**What you should do:** Each line of the listing must be transcribed exactly, except for the images, which should be excluded.

● ● ● ●

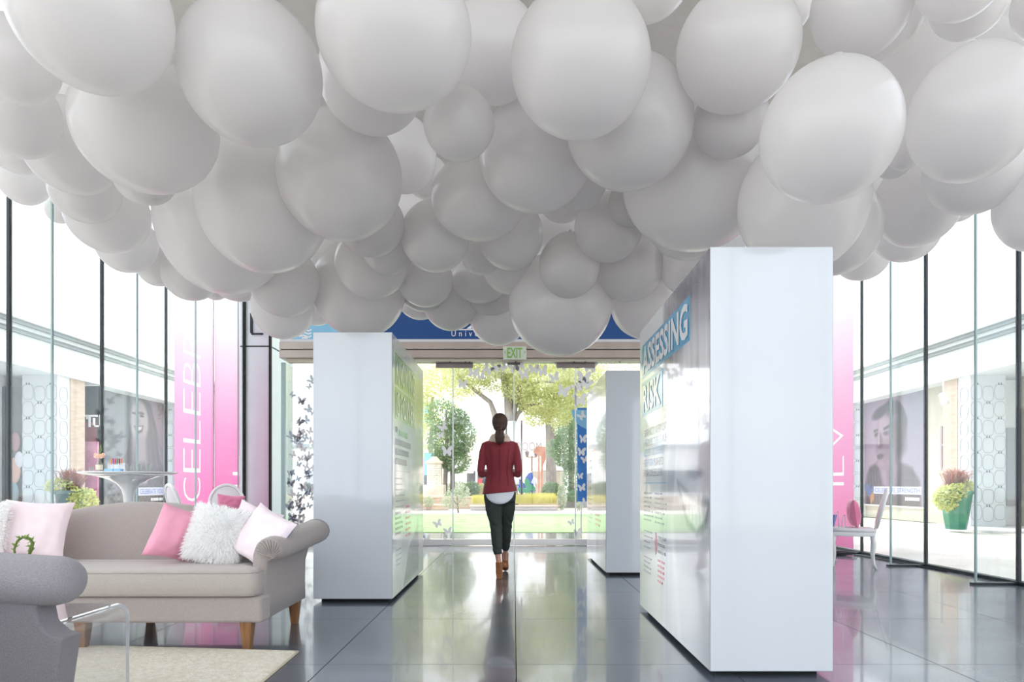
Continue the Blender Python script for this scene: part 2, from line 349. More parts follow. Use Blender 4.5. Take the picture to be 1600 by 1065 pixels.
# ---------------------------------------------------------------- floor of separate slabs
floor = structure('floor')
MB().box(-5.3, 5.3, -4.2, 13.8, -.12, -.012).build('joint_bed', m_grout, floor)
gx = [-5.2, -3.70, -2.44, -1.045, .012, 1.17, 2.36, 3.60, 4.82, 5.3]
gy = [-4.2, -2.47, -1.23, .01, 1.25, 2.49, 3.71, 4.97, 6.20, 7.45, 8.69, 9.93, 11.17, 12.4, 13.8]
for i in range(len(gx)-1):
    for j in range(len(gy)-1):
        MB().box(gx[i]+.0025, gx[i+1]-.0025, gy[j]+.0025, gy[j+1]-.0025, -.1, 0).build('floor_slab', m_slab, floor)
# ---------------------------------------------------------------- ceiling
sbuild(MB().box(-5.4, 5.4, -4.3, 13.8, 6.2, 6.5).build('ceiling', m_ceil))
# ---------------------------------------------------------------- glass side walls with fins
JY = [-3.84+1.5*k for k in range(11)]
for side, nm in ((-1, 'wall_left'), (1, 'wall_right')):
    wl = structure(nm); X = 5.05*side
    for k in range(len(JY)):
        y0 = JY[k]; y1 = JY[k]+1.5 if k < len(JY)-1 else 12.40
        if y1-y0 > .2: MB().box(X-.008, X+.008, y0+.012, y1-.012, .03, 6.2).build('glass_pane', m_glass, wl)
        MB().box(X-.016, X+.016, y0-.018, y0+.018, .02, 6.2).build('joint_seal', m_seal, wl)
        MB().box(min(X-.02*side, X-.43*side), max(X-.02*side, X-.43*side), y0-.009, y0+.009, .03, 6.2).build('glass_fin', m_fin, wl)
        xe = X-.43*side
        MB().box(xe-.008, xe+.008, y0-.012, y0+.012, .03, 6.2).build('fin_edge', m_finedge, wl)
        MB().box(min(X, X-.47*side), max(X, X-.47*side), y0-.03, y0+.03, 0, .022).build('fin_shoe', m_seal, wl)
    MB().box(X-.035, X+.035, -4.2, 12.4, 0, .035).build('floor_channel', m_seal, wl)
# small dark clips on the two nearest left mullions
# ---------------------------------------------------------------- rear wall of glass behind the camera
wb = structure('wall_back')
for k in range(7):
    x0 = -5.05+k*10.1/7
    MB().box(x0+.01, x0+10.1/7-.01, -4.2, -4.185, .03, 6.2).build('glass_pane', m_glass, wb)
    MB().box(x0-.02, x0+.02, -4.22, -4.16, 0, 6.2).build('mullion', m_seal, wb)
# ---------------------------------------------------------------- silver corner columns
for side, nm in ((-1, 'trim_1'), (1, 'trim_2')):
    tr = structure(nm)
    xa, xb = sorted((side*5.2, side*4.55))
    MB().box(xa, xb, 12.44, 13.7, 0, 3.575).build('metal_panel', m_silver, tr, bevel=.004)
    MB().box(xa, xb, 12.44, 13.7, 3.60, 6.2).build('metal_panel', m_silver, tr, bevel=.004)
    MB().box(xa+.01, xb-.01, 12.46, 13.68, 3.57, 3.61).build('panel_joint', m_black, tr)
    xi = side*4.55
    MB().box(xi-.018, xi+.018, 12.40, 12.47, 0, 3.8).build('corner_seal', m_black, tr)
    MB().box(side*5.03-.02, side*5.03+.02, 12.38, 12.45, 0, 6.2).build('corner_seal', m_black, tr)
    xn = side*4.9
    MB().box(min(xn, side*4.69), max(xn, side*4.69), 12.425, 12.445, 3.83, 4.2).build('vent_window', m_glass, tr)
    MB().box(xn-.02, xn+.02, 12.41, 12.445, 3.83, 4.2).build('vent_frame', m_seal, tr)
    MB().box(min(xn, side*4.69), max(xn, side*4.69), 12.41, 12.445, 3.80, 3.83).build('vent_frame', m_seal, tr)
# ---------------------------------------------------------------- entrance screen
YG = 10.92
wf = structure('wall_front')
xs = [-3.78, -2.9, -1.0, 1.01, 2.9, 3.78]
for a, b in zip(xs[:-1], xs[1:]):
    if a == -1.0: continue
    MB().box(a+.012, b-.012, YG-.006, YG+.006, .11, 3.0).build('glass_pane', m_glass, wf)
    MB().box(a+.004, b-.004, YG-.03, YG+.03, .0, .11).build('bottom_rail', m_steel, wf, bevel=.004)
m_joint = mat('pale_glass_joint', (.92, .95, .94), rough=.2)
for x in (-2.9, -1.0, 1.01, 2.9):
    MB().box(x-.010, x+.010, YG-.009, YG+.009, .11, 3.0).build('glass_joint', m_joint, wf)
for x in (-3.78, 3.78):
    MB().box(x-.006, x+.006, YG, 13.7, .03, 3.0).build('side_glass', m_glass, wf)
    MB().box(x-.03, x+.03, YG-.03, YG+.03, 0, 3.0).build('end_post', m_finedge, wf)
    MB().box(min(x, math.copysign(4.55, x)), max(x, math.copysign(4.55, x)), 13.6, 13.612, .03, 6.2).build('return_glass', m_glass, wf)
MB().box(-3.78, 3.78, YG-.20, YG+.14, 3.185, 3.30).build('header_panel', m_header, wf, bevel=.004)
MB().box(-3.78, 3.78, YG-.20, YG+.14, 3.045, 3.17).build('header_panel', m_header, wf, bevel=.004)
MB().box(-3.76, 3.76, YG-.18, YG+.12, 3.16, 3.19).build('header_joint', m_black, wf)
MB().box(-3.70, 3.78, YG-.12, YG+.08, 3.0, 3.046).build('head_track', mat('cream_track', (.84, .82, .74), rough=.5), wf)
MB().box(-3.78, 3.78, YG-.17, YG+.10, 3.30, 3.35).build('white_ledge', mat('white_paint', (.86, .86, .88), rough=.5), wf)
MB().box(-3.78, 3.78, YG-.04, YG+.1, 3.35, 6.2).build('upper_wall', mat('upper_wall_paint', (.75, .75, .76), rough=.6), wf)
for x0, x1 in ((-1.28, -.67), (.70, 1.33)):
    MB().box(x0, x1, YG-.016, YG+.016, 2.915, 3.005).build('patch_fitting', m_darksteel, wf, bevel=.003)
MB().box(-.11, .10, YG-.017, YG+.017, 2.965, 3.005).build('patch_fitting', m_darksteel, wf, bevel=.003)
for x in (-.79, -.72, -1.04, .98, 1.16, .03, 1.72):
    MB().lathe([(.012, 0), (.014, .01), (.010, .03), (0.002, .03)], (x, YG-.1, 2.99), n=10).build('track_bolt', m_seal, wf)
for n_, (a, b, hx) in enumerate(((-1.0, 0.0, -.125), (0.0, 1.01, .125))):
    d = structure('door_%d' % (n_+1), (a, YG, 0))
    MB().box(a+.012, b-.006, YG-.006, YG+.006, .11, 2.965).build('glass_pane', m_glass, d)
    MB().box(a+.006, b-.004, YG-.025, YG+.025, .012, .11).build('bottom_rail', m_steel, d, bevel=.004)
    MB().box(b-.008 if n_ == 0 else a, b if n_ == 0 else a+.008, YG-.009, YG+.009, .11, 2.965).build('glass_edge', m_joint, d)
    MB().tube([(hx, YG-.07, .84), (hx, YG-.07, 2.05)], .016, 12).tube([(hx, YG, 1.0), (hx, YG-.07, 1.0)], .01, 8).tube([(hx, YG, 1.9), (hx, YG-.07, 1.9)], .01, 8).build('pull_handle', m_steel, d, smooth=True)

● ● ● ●

**Result of the task:**
Continue the Blender Python script for this scene: part 2, from line 349. More parts follow. Use Blender 4.5. Take the picture to be 1600 by 1065 pixels.
# ---------------------------------------------------------------- floor of separate slabs
floor = structure('floor')
MB().box(-5.3, 5.3, -4.2, 13.8, -.12, -.012).build('joint_bed', m_grout, floor)
gx = [-5.2, -3.70, -2.44, -1.045, .012, 1.17, 2.36, 3.60, 4.82, 5.3]
gy = [-4.2, -2.47, -1.23, .01, 1.25, 2.49, 3.71, 4.97, 6.20, 7.45, 8.69, 9.93, 11.17, 12.4, 13.8]
for i in range(len(gx)-1):
    for j in range(len(gy)-1):
        MB().box(gx[i]+.0025, gx[i+1]-.0025, gy[j]+.0025, gy[j+1]-.0025, -.1, 0).build('floor_slab', m_slab, floor)
# ---------------------------------------------------------------- ceiling
sbuild(MB().box(-5.4, 5.4, -4.3, 13.8, 6.2, 6.5).build('ceiling', m_ceil))
# ---------------------------------------------------------------- glass side walls with fins
JY = [-3.84+1.5*k for k in range(11)]
for side, nm in ((-1, 'wall_left'), (1, 'wall_right')):
    wl = structure(nm); X = 5.05*side
    for k in range(len(JY)):
        y0 = JY[k]; y1 = JY[k]+1.5 if k < len(JY)-1 else 12.40
        if y1-y0 > .2: MB().box(X-.008, X+.008, y0+.012, y1-.012, .03, 6.2).build('glass_pane', m_glass, wl)
        MB().box(X-.016, X+.016, y0-.018, y0+.018, .02, 6.2).build('joint_seal', m_seal, wl)
        MB().box(min(X-.02*side, X-.43*side), max(X-.02*side, X-.43*side), y0-.009, y0+.009, .03, 6.2).build('glass_fin', m_fin, wl)
        xe = X-.43*side
        MB().box(xe-.008, xe+.008, y0-.012, y0+.012, .03, 6.2).build('fin_edge', m_finedge, wl)
        MB().box(min(X, X-.47*side), max(X, X-.47*side), y0-.03, y0+.03, 0, .022).build('fin_shoe', m_seal, wl)
    MB().box(X-.035, X+.035, -4.2, 12.4, 0, .035).build('floor_channel', m_seal, wl)
# small dark clips on the two nearest left mullions
# ---------------------------------------------------------------- rear wall of glass behind the camera
wb = structure('wall_back')
for k in range(7):
    x0 = -5.05+k*10.1/7
    MB().box(x0+.01, x0+10.1/7-.01, -4.2, -4.185, .03, 6.2).build('glass_pane', m_glass, wb)
    MB().box(x0-.02, x0+.02, -4.22, -4.16, 0, 6.2).build('mullion', m_seal, wb)
# ---------------------------------------------------------------- silver corner columns
for side, nm in ((-1, 'trim_1'), (1, 'trim_2')):
    tr = structure(nm)
    xa, xb = sorted((side*5.2, side*4.55))
    MB().box(xa, xb, 12.44, 13.7, 0, 3.575).build('metal_panel', m_silver, tr, bevel=.004)
    MB().box(xa, xb, 12.44, 13.7, 3.60, 6.2).build('metal_panel', m_silver, tr, bevel=.004)
    MB().box(xa+.01, xb-.01, 12.46, 13.68, 3.57, 3.61).build('panel_joint', m_black, tr)
    xi = side*4.55
    MB().box(xi-.018, xi+.018, 12.40, 12.47, 0, 3.8).build('corner_seal', m_black, tr)
    MB().box(side*5.03-.02, side*5.03+.02, 12.38, 12.45, 0, 6.2).build('corner_seal', m_black, tr)
    xn = side*4.9
    MB().box(min(xn, side*4.69), max(xn, side*4.69), 12.425, 12.445, 3.83, 4.2).build('vent_window', m_glass, tr)
    MB().box(xn-.02, xn+.02, 12.41, 12.445, 3.83, 4.2).build('vent_frame', m_seal, tr)
    MB().box(min(xn, side*4.69), max(xn, side*4.69), 12.41, 12.445, 3.80, 3.83).build('vent_frame', m_seal, tr)
# ---------------------------------------------------------------- entrance screen
YG = 10.92
wf = structure('wall_front')
xs = [-3.78, -2.9, -1.0, 1.01, 2.9, 3.78]
for a, b in zip(xs[:-1], xs[1:]):
    if a == -1.0: continue
    MB().box(a+.012, b-.012, YG-.006, YG+.006, .11, 3.0).build('glass_pane', m_glass, wf)
    MB().box(a+.004, b-.004, YG-.03, YG+.03, .0, .11).build('bottom_rail', m_steel, wf, bevel=.004)
m_joint = mat('pale_glass_joint', (.92, .95, .94), rough=.2)
for x in (-2.9, -1.0, 1.01, 2.9):
    MB().box(x-.010, x+.010, YG-.009, YG+.009, .11, 3.0).build('glass_joint', m_joint, wf)
for x in (-3.78, 3.78):
    MB().box(x-.006, x+.006, YG, 13.7, .03, 3.0).build('side_glass', m_glass, wf)
    MB().box(x-.03, x+.03, YG-.03, YG+.03, 0, 3.0).build('end_post', m_finedge, wf)
    MB().box(min(x, math.copysign(4.55, x)), max(x, math.copysign(4.55, x)), 13.6, 13.612, .03, 6.2).build('return_glass', m_glass, wf)
MB().box(-3.78, 3.78, YG-.20, YG+.14, 3.185, 3.30).build('header_panel', m_header, wf, bevel=.004)
MB().box(-3.78, 3.78, YG-.20, YG+.14, 3.045, 3.17).build('header_panel', m_header, wf, bevel=.004)
MB().box(-3.76, 3.76, YG-.18, YG+.12, 3.16, 3.19).build('header_joint', m_black, wf)
MB().box(-3.70, 3.78, YG-.12, YG+.08, 3.0, 3.046).build('head_track', mat('cream_track', (.84, .82, .74), rough=.5), wf)
MB().box(-3.78, 3.78, YG-.17, YG+.10, 3.30, 3.35).build('white_ledge', mat('white_paint', (.86, .86, .88), rough=.5), wf)
MB().box(-3.78, 3.78, YG-.04, YG+.1, 3.35, 6.2).build('upper_wall', mat('upper_wall_paint', (.75, .75, .76), rough=.6), wf)
for x0, x1 in ((-1.28, -.67), (.70, 1.33)):
    MB().box(x0, x1, YG-.016, YG+.016, 2.915, 3.005).build('patch_fitting', m_darksteel, wf, bevel=.003)
MB().box(-.11, .10, YG-.017, YG+.017, 2.965, 3.005).build('patch_fitting', m_darksteel, wf, bevel=.003)
for x in (-.79, -.72, -1.04, .98, 1.16, .03, 1.72):
    MB().lathe([(.012, 0), (.014, .01), (.010, .03), (0.002, .03)], (x, YG-.1, 2.99), n=10).build('track_bolt', m_seal, wf)
for n_, (a, b, hx) in enumerate(((-1.0, 0.0, -.125), (0.0, 1.01, .125))):
    d = structure('door_%d' % (n_+1), (a, YG, 0))
    MB().box(a+.012, b-.006, YG-.006, YG+.006, .11, 2.965).build('glass_pane', m_glass, d)
    MB().box(a+.006, b-.004, YG-.025, YG+.025, .012, .11).build('bottom_rail', m_steel, d, bevel=.004)
    MB().box(b-.008 if n_ == 0 else a, b if n_ == 0 else a+.008, YG-.009, YG+.009, .11, 2.965).build('glass_edge', m_joint, d)
    MB().tube([(hx, YG-.07, .84), (hx, YG-.07, 2.05)], .016, 12).tube([(hx, YG, 1.0), (hx, YG-.07, 1.0)], .01, 8).tube([(hx, YG, 1.9), (hx, YG-.07, 1.9)], .01, 8).build('pull_handle', m_steel, d, smooth=True)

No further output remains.